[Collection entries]
──────

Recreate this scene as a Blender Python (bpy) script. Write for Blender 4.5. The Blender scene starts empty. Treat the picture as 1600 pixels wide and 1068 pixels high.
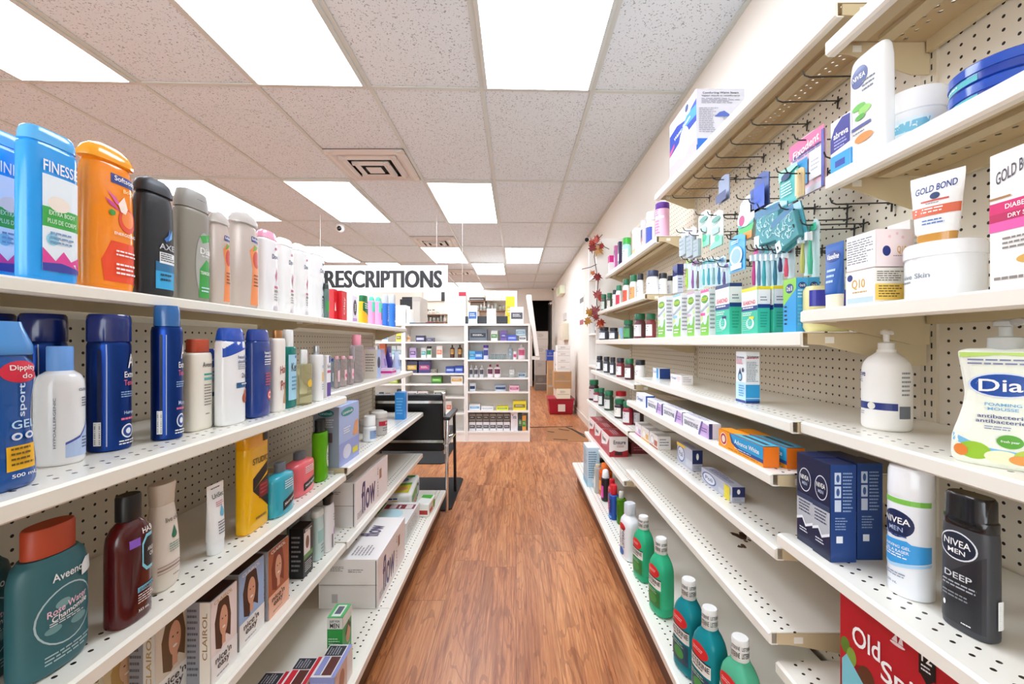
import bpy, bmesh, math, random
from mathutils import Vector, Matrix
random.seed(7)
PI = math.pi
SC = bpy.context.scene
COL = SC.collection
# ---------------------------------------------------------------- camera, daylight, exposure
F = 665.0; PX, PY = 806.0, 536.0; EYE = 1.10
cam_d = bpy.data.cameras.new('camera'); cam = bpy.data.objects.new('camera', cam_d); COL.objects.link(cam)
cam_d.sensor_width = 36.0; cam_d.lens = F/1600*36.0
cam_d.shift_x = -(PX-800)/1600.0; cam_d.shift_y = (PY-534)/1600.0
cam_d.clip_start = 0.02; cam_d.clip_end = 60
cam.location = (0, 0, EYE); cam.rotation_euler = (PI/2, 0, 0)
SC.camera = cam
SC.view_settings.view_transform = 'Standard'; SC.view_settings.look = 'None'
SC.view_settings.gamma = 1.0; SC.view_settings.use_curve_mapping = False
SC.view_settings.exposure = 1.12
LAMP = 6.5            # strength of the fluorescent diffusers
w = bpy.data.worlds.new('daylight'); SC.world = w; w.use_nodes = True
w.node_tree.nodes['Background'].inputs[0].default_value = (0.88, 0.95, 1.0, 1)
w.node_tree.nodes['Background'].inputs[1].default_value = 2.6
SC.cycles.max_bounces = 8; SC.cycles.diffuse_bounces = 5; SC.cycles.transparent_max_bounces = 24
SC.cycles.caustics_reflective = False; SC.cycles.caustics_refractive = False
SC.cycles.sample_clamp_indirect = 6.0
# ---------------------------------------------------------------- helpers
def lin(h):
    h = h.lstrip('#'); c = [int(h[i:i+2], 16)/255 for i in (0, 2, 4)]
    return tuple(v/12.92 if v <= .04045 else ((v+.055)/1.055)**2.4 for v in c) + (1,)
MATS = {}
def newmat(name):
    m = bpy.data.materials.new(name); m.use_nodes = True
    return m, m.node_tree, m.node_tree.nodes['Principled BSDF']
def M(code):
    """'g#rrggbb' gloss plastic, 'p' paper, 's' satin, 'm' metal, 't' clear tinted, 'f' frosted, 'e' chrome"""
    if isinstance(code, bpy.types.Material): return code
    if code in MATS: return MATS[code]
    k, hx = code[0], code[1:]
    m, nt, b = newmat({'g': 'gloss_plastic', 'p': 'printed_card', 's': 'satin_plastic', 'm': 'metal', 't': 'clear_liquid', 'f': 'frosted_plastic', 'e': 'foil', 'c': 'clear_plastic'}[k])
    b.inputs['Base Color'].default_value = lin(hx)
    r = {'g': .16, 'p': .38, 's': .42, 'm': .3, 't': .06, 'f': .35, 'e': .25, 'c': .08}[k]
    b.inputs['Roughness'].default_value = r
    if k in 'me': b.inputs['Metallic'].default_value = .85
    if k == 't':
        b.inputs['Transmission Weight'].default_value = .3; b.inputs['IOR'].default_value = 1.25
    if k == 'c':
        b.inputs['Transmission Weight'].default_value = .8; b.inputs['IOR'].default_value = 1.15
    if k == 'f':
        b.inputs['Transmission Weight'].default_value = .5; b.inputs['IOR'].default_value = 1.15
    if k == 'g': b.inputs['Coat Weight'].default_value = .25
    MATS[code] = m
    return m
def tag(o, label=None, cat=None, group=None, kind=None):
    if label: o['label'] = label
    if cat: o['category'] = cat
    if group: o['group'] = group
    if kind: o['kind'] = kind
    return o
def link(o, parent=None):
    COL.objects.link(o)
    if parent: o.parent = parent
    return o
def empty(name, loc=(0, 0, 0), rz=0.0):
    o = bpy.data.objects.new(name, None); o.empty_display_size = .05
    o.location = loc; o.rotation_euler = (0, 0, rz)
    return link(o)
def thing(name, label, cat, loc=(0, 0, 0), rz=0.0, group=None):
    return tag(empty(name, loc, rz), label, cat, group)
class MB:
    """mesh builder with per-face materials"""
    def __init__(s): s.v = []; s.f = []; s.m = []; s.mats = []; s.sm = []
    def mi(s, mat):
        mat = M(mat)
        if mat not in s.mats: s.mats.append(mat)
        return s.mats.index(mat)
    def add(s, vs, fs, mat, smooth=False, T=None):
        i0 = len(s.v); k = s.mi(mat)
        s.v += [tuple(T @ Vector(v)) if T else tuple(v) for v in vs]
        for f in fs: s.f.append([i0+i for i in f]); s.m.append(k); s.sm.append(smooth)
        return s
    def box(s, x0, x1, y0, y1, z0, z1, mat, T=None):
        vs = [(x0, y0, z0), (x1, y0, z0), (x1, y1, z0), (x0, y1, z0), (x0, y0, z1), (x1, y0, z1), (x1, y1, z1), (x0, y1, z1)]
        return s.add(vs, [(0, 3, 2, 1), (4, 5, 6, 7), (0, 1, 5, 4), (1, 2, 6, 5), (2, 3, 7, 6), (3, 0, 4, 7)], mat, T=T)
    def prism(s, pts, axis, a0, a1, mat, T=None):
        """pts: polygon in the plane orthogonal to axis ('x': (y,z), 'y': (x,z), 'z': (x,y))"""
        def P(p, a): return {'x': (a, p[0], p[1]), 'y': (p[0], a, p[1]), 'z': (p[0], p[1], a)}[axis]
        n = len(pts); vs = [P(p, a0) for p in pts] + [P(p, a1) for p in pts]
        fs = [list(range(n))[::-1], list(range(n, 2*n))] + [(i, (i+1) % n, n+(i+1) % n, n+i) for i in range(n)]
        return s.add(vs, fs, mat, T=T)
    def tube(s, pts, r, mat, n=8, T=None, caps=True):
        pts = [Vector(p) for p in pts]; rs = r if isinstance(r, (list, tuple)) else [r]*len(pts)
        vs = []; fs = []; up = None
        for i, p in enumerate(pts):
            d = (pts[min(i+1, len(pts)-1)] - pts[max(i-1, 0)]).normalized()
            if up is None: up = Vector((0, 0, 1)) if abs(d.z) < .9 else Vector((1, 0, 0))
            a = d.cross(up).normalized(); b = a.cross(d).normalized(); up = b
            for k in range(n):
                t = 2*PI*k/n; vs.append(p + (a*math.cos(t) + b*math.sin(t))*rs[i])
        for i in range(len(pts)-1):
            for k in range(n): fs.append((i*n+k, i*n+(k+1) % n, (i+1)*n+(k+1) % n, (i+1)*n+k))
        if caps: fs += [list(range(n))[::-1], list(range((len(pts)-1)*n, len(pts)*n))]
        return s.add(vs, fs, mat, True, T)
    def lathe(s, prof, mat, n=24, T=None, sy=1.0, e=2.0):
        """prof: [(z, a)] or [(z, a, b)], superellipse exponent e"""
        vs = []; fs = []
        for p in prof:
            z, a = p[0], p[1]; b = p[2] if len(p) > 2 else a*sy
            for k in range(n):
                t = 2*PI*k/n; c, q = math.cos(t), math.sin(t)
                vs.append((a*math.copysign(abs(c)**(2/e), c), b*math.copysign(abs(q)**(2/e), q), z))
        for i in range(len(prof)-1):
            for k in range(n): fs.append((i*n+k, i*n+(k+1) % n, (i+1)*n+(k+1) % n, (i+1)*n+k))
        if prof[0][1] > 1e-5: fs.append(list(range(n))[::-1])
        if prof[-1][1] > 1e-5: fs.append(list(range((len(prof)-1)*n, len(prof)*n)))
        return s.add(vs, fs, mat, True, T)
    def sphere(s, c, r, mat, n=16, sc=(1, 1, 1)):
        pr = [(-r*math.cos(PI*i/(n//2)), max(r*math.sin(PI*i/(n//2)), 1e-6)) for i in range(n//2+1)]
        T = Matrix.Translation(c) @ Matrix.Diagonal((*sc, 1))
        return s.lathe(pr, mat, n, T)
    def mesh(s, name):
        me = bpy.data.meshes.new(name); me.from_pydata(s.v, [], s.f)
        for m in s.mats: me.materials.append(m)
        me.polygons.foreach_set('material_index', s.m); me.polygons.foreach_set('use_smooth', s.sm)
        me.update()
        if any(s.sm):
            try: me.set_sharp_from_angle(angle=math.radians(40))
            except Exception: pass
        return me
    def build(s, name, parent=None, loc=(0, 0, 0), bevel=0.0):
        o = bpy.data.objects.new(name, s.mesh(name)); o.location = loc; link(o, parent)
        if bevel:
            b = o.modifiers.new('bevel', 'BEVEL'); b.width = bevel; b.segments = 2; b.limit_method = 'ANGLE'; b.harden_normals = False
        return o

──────

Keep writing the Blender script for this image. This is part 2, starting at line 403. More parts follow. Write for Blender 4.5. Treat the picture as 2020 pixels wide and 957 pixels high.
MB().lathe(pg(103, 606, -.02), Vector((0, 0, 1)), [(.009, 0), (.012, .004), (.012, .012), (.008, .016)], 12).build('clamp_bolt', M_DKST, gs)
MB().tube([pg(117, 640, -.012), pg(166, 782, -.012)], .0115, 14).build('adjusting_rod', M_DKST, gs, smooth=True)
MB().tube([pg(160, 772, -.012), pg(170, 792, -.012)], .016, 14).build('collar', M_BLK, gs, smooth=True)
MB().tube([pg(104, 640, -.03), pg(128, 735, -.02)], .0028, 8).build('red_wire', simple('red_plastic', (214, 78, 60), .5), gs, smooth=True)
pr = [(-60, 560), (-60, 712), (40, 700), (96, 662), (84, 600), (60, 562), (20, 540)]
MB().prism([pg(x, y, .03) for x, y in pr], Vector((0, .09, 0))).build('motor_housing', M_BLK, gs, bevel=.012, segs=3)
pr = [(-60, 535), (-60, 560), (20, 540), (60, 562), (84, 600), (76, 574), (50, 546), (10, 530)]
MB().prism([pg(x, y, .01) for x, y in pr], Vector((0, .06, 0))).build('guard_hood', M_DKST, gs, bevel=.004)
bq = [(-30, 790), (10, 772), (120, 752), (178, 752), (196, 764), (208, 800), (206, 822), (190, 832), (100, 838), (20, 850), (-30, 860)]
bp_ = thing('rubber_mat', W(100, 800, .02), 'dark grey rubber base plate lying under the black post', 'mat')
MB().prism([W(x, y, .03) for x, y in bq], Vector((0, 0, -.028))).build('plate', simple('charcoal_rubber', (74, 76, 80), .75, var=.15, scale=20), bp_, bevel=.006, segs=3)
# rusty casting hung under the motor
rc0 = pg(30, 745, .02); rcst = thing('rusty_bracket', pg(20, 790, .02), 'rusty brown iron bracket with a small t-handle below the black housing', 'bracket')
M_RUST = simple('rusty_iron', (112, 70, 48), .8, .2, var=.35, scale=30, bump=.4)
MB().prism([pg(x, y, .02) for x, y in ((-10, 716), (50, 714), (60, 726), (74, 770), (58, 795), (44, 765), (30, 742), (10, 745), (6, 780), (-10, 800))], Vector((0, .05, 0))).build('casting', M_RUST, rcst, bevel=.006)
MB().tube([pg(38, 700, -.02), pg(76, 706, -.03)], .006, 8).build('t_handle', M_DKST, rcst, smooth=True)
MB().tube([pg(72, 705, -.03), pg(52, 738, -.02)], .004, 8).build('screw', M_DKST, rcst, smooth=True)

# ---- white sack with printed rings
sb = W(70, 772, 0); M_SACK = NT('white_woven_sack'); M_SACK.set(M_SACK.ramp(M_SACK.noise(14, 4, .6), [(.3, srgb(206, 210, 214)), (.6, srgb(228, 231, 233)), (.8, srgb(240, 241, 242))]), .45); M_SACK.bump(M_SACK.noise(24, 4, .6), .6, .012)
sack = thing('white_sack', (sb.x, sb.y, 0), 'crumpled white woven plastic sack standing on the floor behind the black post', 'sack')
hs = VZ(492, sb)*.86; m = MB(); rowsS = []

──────

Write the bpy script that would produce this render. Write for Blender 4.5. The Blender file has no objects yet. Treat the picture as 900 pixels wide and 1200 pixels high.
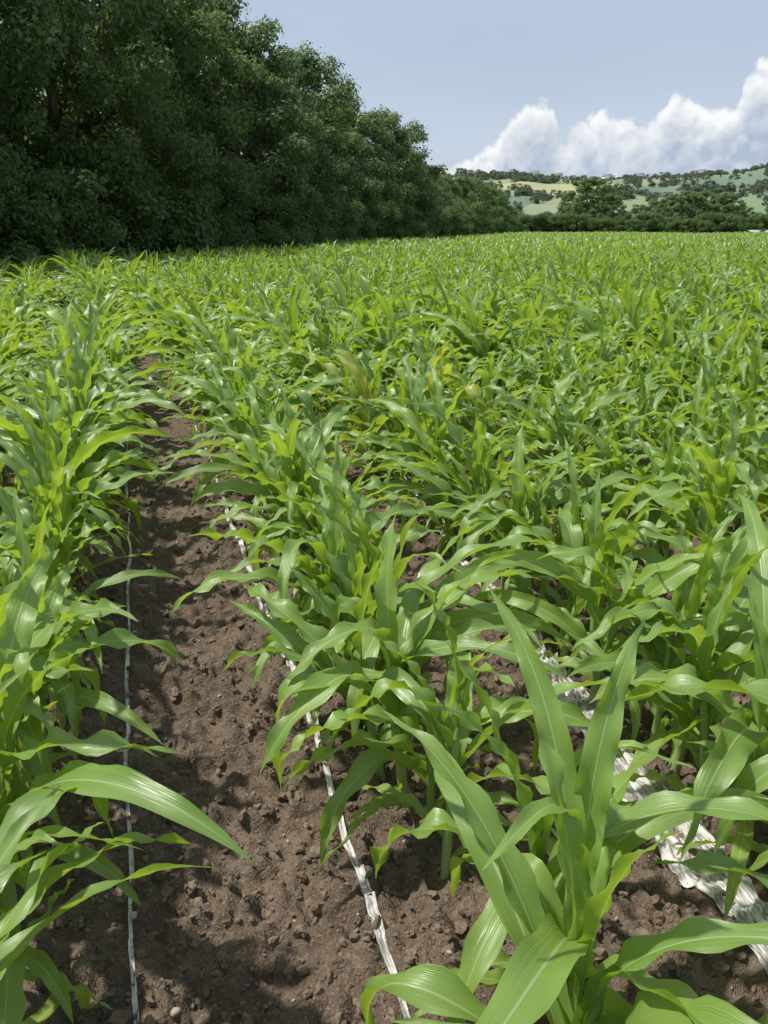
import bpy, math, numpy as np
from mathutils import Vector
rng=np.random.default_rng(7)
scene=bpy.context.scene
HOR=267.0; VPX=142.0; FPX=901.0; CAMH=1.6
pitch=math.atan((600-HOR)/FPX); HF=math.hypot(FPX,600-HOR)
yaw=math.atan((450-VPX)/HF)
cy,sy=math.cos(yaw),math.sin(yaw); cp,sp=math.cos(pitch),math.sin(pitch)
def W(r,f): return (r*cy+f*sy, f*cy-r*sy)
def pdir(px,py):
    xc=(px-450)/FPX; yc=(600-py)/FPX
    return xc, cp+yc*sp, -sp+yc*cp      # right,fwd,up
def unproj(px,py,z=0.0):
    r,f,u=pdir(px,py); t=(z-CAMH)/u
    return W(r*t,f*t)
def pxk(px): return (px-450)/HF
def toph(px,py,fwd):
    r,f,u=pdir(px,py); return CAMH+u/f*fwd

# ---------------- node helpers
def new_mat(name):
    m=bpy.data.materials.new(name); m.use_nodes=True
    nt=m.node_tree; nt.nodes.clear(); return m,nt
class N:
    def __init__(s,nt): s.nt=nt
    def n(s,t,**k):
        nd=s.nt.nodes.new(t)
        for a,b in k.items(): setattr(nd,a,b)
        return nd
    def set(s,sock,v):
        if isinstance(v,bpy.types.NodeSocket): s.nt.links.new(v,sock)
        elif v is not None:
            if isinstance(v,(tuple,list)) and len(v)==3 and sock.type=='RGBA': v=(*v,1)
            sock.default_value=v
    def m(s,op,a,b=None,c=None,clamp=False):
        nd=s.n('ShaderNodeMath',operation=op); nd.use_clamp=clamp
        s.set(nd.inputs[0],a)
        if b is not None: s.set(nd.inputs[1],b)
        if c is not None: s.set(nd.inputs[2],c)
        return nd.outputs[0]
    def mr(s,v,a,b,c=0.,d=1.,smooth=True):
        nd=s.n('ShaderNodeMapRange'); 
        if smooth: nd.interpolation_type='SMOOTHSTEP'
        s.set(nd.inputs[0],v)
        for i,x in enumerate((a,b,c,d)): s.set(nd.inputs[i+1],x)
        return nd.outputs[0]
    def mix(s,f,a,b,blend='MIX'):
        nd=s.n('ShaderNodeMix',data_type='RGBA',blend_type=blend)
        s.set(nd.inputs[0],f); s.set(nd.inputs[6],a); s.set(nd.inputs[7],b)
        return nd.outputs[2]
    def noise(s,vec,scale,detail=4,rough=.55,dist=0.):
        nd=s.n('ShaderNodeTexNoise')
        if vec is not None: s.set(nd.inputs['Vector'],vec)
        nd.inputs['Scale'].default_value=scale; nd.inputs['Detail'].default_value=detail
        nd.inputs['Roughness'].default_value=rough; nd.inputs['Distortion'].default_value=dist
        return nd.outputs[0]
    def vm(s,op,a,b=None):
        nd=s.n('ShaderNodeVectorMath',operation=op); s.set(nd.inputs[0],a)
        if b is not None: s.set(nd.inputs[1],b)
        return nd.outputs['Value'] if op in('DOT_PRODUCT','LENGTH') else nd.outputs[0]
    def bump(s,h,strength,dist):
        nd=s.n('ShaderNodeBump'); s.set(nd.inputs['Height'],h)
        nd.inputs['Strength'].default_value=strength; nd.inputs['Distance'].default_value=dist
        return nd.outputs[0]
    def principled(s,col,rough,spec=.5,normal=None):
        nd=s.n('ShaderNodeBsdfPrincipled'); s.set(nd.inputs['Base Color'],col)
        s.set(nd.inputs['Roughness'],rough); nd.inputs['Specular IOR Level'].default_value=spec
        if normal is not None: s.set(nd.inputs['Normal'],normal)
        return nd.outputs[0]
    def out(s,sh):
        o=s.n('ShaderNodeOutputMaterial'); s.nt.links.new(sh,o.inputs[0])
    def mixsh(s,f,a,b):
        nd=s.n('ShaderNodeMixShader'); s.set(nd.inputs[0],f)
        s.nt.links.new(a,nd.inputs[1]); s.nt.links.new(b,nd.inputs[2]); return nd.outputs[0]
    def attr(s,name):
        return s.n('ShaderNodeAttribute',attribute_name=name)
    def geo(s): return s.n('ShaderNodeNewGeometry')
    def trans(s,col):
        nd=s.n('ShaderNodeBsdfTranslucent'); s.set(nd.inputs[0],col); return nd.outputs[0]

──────

[Description of the task] Search the data for "scene". Copy every line that has it.

[Problem solution]
Recreate this scene as a Blender Python (bpy) script. Write for Blender 4.5. The Blender scene starts empty. Treat the picture as 1600 pixels wide and 1068 pixels high.
SC = bpy.context.scene
scene=bpy.context.scene